Tuesday, September 30, 2014

Mademoiselle: Coco Chanel and the Pulse of History by Rhonda K. Garelick

I asked and received this book through NetGalley for free. This review is not sponsored nor influenced in anyway. Thanks to Random House for the book.

First impression 

I've always been interested on the lives of women that had somehow (for good or for bad) changed the course of history. Coco Chanel is one of these women. I've already read The Gospel according to Coco Chanel and loved it, so given the opportunity to get to know more of her life beyond the pearls I couldn't let it pass. As I finished reading Mademoiselle I have for certain learn more about the person she was and how she got to the position she ended up, however I was not expecting so much information on the lovers she had and other people around her.

Final thoughts

I really enjoyed the first chapters, where we learn about her childhood, shedding a lot of light on her character as well as her perseverance to become a success. However, as the she grew older and hence started having men in her life, at times it felt like this was the only subject. I understand that being who she was it is hard to separate her life from that of her companions but since I was expecting a bit more of the world around her and no the men around her this came as extra information that, while well researched and interesting at times, would not help me know the character of Chanel better. And then again, when it came to Igor Stravinsky it almost felt like a brushing by for him. All other men got almost full chapters and him? He felt like an extra thought.

With a title such as "The Pulse of History" I was expecting to learn (or re learn at times) about her role during the wars, and in this I was not disappointed. The book shows a whole different Chanel than the elegant, always poised woman I've had in my head for long time. Reading about her being ruthless not only with herself, but everyone around her, particularly with her own family made me see her on a completely different light. I assumed that rising to as much as she did was not easy, and I assumed she had to step on a lot of toes...but man, she was so cruel at times.

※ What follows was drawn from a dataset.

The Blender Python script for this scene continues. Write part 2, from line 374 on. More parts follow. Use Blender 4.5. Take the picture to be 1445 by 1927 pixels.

The book, as I mentioned, it is very well researched. Unfortunately, since this was only a uncorrected proof the footnotes were not already inserted on the corresponding page, but they are all there, along with a complete bibliography. It also includes a fair amount of graphic information, not only with pictures but documents and other.

The other reason why I gave this book only 3 out of 5 is because several times it felt repetitive and even redundant on its views and anecdotes about Chanel. While I understand that with a nonfiction book is not an option to have plot twists, repeating the same story in several chapters gets boring.